Walls’s death is sad for me because the links to Appalachian Chicago (Walls, the son of a coal miner, came to Chicago from the tiny speck of Rita, West Virginia) are few. As the Waco Brothers’ Jon Langford put it:

They held court in several downtown Chicago honky tonks from 1959 to 1989 and provide a direct, important historical road map of Country’s Northward wanderings–away from the mountains and plains and hollers and towards the factories and jobs.


Influenced by groups like the Sons of the Pioneers, the Sundowners sang harmony as if they were family. But they often updated traditional cowboy harmonies by reworking Appalachian, Tin Pan Alley and traditional western melodies for an urban audience.

For example, here they are covering the Beatles’ "Something":

It’s gentlemanly mid-century country with a bit of rockabilly punch, a genre they were also skilled at, as they bridged the gap from the old, weird country of Appalachia and the South and the new, weird country of the contemporary Midwest.

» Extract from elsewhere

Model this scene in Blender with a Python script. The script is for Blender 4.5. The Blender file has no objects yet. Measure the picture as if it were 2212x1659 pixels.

Here’s how Hoekstra described one of their last shows, in a piece written after bassist Curt Delaney died:

One of the band’s final club appearances here was the 1993 Sundowners Jubilee held at Bub City on the Near North Side. The club was standing room-only with fans of every age and color dressed in expensive suits, faded blue jeans and cowboy hats. Punkers stood next to grandparents.

Delaney looked around the room with a satisfied smile. “I never thought it would all come to this,” he said. “You know, seeing all these familiar faces together who saw us at the ranch over the years is truly a wonderful thing.”

If you want to catch up on Chicago alt-country, For a Life of Sin is a good start, but here’s what I’d recommend.

1. The Bottle Rockets, "Thousand Dollar Car" Brian Henneman’s song about his 1977 Chrysler New Yorker. I mean, it rocks, but part of why I love it is how concisely it explains important economic concepts: "A thousand-dollar car / it ain’t gonna roll / until you throw at least another thousand in the hole / sink your money in it, and there you are / the proud owner of a two thousand-dollar thousand-dollar car."

2. Waco Brothers, "Napa Valley" Their tribute to inexpensive domestic wine: "Ripened in the sun / hanging on a vine / crushed like stupid dreams to make cheap wine."

3. Freakwater, "Good For Nothing" "The dirt beneath my nails / is not from some field of flowers."

4. Freakwater, "War Pigs" A fantastic cover.

5. The Handsome Family, "So Much Wine" Sort of a sequel to "Napa Valley," if you think about it. "There’s only so much wine / in one life / but it will never be enough / to save you from / the bottom of your glass."

6. Robbie Fulks, "Let’s Kill Saturday Night" Kind of a country Bruce Springsteen song.

7. Freakwater, "Lullabye" Catherine Irwin and Janet Bean have two of my favorite voices in alt-country.

8. Neko Case, "Thrice All American" Yes, it’s about Tacoma; yes, it was recorded before her stint in Chicago, but it’s one of my favorite songs, so you should listen to it.

9. Waco Brothers, "Fox River" A big raveup about a small river.

10. Robbie Fulks, "Cigarette State" Hey, Asheville, that’s where I was born.